Mariupol was doomed. Relentless Russian bombing had turned streets into ruins and courtyards into graveyards. But several meters underground in the south-eastern Ukrainian city, a romance was blooming. Valeria Subotina, 33, had been sheltering in the enormous Azovstal steelworks, the final stronghold in the city, as it was surrounded by Russian forces in spring 2022. She had taken cover in one of dozens of Soviet-era bomb shelters built to withstand nuclear war, deep beneath the industrial plant. “You go down a semi-collapsed staircase, move through passages and tunnels, and go further and further down. Finally, you reach this concrete cube, a room,” Valeria says.

In the bunker - alongside soldiers and civilians - Valeria was working with the army's Azov brigade as a press officer, communicating the horrors of Russia's months-long siege to global media. There, too, was her fiancé Andriy Subotin, a 34-year-old Ukrainian army officer, defending the plant. The pair had found each other through work - Mariupol's Border Guard Agency - around three years before the siege. When Andriy met Valeria, it was love at first sight. "He was special, it felt so warm to be around him," says Valeria. "He was always kind and never refused to help anyone." Andriy was an optimist, she says. He knew how to be happy and found joy in small things: sunny weather, smiles, friends' company.

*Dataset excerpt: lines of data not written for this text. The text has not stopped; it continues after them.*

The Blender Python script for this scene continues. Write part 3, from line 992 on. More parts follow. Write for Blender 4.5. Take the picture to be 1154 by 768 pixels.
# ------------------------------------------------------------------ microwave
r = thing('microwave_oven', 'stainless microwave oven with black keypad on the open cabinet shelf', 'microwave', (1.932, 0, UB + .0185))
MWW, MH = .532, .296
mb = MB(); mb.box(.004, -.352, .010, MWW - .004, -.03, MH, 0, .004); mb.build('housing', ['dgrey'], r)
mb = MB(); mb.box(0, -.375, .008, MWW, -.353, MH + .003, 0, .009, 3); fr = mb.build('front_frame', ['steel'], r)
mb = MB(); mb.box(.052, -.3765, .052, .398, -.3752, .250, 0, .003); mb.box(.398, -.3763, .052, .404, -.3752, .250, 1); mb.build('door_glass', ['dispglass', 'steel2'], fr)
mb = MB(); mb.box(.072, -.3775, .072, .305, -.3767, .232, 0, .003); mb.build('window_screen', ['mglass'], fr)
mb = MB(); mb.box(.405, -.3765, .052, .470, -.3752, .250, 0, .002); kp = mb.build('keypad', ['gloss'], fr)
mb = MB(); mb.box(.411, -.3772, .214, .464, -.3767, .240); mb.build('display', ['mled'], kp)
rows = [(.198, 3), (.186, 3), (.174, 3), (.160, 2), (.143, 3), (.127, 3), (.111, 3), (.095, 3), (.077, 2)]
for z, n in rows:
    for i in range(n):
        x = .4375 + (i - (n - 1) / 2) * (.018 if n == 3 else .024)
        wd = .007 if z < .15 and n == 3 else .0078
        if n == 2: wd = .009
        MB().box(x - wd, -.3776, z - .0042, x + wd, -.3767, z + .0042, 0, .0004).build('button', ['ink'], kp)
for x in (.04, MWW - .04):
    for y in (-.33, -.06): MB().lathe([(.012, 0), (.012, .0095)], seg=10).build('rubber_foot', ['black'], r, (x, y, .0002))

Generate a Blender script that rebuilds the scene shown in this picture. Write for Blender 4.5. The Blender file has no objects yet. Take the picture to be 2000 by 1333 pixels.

"On the first day we met, I realized Andriy was very different to others." Within three months, they had moved in together, renting a small one-storey house in Mariupol with a garden. The couple started building a life together. “We traveled a lot, went to the mountains, met friends,” Valeria says. “We fished together and spent lots of time outdoors. We visited theatres, concerts and exhibitions. Life was full.” They decided to get married and dreamed of a big church wedding with family and friends. They picked wedding rings. Valeria quit her job and began to nurture her creative side, writing and publishing poems about the earlier years of fierce fighting with Russia in Mariupol. "For a couple of years before the full-scale invasion, I was truly happy," she recalls. Everything changed in February 2022.